● Supplied material:

········

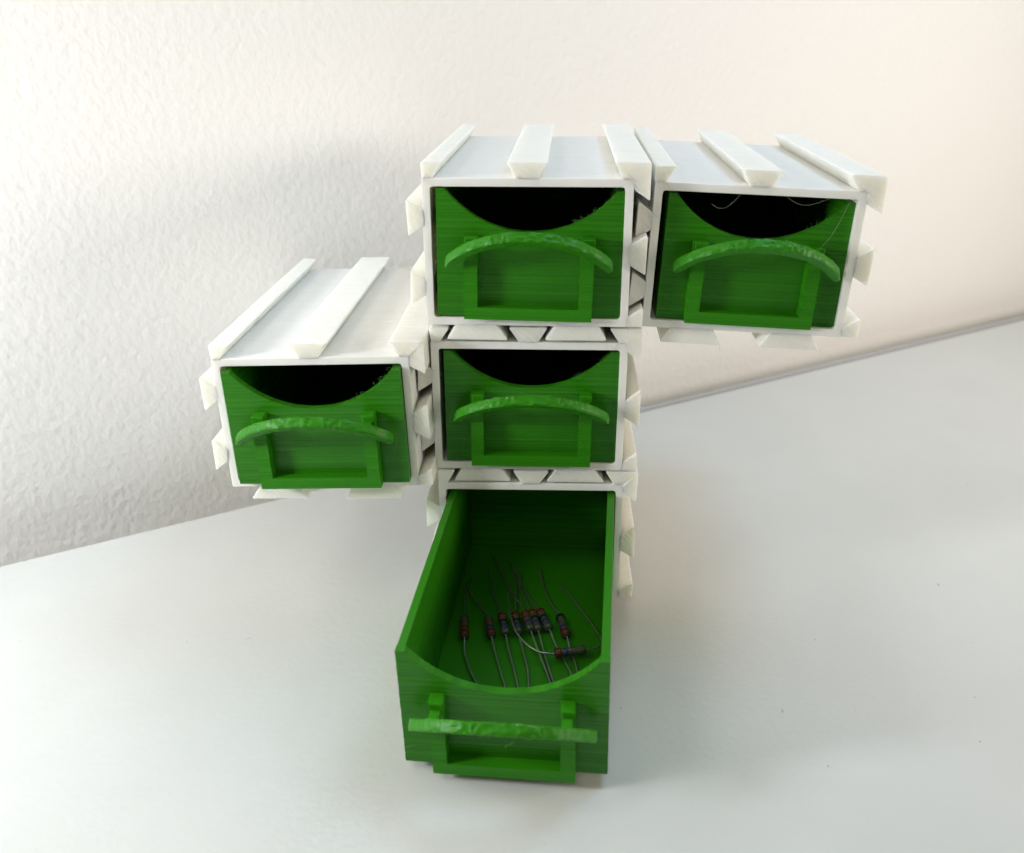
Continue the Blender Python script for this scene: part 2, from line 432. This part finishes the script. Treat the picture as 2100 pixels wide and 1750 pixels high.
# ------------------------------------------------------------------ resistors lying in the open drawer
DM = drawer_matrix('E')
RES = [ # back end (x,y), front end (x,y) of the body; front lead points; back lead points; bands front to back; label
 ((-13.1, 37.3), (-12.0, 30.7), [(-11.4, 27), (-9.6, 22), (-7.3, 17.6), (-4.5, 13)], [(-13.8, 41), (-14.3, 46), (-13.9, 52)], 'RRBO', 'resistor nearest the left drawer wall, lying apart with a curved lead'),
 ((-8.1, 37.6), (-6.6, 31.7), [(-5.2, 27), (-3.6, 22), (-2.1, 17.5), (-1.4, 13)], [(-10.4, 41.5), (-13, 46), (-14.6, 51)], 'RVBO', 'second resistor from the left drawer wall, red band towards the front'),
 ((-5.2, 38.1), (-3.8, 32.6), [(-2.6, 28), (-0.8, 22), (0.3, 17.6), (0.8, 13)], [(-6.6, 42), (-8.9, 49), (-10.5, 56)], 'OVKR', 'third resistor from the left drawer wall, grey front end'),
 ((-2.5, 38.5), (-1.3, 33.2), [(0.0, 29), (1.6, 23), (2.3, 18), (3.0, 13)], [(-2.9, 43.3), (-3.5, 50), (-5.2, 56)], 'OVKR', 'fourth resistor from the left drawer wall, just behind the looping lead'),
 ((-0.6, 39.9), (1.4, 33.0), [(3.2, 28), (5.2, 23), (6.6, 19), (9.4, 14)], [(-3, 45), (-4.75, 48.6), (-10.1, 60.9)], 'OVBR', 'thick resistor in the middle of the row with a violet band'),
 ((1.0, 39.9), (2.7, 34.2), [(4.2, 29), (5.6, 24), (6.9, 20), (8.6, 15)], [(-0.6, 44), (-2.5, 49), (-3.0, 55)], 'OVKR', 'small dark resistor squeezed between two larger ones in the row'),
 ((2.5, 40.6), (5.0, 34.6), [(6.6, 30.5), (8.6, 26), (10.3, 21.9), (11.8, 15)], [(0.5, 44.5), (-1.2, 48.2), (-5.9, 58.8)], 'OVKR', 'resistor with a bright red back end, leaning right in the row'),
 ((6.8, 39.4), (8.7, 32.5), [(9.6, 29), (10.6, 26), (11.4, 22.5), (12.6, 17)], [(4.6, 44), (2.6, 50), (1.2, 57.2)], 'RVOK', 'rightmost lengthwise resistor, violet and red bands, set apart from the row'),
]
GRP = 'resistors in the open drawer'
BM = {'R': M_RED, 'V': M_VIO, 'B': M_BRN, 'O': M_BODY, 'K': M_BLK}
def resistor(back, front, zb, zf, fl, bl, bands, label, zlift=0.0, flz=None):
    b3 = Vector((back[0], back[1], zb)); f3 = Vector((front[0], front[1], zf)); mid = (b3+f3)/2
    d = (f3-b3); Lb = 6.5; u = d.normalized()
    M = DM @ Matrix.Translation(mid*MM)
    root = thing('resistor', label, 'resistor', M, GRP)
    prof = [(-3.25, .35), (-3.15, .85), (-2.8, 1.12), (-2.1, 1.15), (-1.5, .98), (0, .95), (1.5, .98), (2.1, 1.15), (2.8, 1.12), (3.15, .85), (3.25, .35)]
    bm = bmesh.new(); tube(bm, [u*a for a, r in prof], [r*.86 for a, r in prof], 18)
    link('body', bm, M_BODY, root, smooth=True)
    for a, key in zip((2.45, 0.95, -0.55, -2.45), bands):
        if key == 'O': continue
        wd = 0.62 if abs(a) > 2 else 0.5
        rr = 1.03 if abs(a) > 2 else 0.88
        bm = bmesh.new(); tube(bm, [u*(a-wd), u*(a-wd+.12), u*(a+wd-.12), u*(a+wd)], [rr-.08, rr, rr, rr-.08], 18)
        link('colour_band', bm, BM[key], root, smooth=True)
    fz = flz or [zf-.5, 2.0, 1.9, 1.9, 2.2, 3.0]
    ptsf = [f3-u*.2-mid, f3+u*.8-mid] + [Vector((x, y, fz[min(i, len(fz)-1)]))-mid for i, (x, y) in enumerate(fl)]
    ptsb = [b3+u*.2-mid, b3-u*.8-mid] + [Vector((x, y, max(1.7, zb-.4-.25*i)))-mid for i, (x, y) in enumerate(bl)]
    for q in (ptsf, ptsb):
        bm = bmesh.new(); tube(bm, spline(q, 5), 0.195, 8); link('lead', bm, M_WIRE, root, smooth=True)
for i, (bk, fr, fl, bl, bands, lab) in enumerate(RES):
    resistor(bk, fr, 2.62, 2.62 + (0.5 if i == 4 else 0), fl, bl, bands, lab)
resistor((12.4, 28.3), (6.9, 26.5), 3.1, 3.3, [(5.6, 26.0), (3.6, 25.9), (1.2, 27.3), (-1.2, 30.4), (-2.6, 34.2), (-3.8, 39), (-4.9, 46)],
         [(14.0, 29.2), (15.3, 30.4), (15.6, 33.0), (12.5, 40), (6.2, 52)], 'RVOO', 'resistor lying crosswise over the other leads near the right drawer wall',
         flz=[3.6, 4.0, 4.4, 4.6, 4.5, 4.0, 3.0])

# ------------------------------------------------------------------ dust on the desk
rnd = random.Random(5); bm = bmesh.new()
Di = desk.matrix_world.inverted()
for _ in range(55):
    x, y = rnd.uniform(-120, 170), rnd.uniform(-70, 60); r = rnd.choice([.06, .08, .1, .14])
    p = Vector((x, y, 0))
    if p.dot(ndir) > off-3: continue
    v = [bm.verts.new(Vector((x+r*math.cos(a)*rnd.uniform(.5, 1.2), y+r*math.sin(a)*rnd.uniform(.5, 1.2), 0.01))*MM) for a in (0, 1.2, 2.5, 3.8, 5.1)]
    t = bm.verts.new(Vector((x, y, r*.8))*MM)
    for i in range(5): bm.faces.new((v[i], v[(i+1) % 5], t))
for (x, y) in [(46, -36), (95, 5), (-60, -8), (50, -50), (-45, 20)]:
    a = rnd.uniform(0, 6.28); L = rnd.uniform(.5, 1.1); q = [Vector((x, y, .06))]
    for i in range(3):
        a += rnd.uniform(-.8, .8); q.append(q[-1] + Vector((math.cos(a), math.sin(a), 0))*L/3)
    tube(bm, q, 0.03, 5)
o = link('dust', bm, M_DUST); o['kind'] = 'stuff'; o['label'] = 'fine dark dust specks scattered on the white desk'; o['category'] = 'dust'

········

● What to do: Using the listing above, list every line in which the string "from" occurs.

● Task answer:
Continue the Blender Python script for this scene: part 2, from line 432. This part finishes the script. Treat the picture as 2100 pixels wide and 1750 pixels high.
 ((-8.1, 37.6), (-6.6, 31.7), [(-5.2, 27), (-3.6, 22), (-2.1, 17.5), (-1.4, 13)], [(-10.4, 41.5), (-13, 46), (-14.6, 51)], 'RVBO', 'second resistor from the left drawer wall, red band towards the front'),
 ((-5.2, 38.1), (-3.8, 32.6), [(-2.6, 28), (-0.8, 22), (0.3, 17.6), (0.8, 13)], [(-6.6, 42), (-8.9, 49), (-10.5, 56)], 'OVKR', 'third resistor from the left drawer wall, grey front end'),
 ((-2.5, 38.5), (-1.3, 33.2), [(0.0, 29), (1.6, 23), (2.3, 18), (3.0, 13)], [(-2.9, 43.3), (-3.5, 50), (-5.2, 56)], 'OVKR', 'fourth resistor from the left drawer wall, just behind the looping lead'),
 ((6.8, 39.4), (8.7, 32.5), [(9.6, 29), (10.6, 26), (11.4, 22.5), (12.6, 17)], [(4.6, 44), (2.6, 50), (1.2, 57.2)], 'RVOK', 'rightmost lengthwise resistor, violet and red bands, set apart from the row'),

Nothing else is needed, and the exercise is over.